> REQUIREMENTS:
Give the data again exactly, from its opening line through the line in which "(1, .97, .93), .17)" appears.

> DATA EXTRACT:
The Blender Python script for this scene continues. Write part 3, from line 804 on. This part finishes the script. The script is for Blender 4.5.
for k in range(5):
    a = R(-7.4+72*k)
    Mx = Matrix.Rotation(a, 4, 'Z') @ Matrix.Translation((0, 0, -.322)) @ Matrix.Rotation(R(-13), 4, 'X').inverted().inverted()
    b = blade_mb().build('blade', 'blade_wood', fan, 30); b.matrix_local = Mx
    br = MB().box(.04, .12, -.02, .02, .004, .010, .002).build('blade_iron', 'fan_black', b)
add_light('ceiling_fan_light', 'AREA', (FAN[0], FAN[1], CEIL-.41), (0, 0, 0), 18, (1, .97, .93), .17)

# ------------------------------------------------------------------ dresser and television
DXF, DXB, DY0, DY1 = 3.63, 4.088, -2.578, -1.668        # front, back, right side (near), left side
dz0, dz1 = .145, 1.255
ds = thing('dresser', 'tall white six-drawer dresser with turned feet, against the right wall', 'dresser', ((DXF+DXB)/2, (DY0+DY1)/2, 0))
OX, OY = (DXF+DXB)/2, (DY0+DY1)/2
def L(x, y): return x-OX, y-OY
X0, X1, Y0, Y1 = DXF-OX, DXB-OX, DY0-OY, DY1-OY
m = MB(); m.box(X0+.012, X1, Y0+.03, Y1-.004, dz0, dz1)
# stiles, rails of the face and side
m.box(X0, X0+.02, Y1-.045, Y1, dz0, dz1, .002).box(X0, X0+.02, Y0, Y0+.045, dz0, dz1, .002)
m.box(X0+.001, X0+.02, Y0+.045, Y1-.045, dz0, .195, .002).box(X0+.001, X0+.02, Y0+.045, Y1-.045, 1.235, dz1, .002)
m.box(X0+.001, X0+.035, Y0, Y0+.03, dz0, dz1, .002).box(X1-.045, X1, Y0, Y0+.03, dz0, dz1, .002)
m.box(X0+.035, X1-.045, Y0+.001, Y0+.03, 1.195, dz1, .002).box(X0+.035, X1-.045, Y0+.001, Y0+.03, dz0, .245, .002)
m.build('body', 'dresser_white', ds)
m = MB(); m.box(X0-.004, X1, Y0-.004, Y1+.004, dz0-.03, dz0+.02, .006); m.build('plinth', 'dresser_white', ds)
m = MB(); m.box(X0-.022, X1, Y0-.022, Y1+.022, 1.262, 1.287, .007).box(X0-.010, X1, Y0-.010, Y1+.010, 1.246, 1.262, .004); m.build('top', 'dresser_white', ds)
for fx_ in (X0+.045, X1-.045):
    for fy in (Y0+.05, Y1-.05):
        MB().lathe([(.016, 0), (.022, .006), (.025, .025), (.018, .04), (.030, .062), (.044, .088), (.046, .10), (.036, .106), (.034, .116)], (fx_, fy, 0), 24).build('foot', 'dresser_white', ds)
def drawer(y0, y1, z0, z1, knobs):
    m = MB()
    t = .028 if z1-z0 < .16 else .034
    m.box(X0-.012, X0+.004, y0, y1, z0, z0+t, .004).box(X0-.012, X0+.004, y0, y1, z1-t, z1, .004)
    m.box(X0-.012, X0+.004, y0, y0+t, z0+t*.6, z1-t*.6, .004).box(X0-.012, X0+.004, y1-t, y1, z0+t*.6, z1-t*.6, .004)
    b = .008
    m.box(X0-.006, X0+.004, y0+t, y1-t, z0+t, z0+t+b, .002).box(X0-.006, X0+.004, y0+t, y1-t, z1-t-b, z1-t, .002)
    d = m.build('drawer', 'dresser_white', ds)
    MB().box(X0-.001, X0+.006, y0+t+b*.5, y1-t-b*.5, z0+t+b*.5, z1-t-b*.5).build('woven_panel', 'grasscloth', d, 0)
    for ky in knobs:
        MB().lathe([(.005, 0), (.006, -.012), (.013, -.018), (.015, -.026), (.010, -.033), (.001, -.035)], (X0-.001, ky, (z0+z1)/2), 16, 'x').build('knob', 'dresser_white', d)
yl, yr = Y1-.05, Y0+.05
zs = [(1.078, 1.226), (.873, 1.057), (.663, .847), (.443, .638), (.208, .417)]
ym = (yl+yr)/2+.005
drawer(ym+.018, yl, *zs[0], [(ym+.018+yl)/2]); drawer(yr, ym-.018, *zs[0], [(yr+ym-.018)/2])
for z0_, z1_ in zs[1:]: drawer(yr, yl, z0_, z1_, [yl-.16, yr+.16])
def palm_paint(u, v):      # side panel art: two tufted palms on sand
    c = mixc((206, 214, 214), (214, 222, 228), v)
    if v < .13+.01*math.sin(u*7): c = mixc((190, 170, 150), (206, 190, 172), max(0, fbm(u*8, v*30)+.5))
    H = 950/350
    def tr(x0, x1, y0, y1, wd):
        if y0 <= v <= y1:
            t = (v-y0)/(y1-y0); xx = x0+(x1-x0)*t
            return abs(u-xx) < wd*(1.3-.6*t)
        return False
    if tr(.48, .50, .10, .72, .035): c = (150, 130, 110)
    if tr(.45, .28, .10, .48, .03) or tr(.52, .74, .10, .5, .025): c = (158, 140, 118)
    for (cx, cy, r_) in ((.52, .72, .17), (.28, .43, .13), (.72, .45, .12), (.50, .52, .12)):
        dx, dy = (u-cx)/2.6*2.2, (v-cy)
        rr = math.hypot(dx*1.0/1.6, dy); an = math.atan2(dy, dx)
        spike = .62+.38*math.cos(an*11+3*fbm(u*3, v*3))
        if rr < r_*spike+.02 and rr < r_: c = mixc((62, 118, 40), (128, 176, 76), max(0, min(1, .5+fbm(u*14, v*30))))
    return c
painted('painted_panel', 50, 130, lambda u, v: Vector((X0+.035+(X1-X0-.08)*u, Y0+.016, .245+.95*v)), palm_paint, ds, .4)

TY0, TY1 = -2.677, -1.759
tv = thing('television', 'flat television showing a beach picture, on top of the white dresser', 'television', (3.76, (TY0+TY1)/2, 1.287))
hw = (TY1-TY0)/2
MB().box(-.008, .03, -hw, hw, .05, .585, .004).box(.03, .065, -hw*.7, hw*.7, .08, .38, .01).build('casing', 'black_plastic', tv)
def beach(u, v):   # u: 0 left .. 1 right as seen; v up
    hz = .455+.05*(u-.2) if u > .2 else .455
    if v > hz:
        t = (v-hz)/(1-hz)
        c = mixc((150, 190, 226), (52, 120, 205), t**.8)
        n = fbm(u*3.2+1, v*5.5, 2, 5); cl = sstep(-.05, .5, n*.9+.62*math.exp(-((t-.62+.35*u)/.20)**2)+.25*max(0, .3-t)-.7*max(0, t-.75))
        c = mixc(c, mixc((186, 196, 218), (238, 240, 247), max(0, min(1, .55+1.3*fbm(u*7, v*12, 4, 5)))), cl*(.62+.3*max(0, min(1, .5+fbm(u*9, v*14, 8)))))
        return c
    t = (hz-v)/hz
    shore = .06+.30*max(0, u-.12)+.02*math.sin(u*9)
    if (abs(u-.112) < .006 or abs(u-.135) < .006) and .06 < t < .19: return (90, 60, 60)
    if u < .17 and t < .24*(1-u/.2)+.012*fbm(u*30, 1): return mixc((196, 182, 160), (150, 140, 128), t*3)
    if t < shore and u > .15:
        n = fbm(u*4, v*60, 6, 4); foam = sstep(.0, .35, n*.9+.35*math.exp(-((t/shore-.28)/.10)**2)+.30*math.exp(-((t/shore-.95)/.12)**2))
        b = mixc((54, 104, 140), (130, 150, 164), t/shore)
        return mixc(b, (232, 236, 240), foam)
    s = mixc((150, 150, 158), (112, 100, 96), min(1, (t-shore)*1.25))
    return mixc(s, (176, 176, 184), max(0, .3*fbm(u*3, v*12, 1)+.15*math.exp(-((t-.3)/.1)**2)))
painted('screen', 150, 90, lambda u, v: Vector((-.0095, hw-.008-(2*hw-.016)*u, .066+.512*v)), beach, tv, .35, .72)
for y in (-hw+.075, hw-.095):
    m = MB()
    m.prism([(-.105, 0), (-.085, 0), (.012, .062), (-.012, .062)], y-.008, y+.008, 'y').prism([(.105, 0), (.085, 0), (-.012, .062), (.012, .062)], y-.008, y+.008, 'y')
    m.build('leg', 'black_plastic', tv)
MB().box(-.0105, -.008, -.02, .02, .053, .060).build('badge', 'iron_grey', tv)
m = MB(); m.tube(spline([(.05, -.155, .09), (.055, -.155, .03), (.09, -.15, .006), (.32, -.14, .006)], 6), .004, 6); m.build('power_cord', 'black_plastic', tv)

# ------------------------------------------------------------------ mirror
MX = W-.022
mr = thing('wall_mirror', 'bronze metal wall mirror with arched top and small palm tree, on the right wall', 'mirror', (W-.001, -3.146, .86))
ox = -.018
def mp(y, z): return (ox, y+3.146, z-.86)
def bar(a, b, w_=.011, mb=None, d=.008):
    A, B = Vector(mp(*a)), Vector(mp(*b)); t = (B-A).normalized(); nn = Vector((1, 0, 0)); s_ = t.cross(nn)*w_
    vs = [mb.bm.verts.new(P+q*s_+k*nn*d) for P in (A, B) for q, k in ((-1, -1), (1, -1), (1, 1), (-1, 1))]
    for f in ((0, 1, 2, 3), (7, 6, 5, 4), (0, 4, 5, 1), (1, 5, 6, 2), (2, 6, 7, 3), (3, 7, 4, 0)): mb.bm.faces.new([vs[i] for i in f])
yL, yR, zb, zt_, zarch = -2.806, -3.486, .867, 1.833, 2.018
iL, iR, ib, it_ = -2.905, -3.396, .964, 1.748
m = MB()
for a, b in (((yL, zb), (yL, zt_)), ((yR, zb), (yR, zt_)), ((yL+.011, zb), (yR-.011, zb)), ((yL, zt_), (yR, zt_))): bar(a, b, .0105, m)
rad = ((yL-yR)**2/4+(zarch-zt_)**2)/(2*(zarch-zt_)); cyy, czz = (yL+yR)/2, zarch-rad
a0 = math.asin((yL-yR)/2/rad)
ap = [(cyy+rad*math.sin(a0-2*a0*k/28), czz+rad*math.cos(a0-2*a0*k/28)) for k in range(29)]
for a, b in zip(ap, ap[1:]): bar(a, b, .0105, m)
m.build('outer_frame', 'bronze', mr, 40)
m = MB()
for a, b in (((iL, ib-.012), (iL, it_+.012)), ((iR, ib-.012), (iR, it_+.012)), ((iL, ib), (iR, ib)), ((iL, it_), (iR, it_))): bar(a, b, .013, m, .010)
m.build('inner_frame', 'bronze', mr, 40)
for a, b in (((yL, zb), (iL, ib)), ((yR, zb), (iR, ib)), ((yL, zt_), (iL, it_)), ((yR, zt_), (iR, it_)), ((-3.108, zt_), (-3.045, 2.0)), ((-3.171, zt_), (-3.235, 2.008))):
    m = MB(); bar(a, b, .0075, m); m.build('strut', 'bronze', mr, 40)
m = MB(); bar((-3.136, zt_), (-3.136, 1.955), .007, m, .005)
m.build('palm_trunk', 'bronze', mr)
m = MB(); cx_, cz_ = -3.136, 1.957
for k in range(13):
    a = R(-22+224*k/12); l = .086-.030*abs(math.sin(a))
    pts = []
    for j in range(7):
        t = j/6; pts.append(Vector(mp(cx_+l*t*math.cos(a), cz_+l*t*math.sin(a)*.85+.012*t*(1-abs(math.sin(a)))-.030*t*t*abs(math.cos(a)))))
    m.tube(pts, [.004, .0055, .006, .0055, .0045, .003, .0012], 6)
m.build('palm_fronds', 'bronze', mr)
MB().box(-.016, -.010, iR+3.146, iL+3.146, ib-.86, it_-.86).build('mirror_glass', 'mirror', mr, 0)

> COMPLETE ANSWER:
The Blender Python script for this scene continues. Write part 3, from line 804 on. This part finishes the script. The script is for Blender 4.5.
for k in range(5):
    a = R(-7.4+72*k)
    Mx = Matrix.Rotation(a, 4, 'Z') @ Matrix.Translation((0, 0, -.322)) @ Matrix.Rotation(R(-13), 4, 'X').inverted().inverted()
    b = blade_mb().build('blade', 'blade_wood', fan, 30); b.matrix_local = Mx
    br = MB().box(.04, .12, -.02, .02, .004, .010, .002).build('blade_iron', 'fan_black', b)
add_light('ceiling_fan_light', 'AREA', (FAN[0], FAN[1], CEIL-.41), (0, 0, 0), 18, (1, .97, .93), .17)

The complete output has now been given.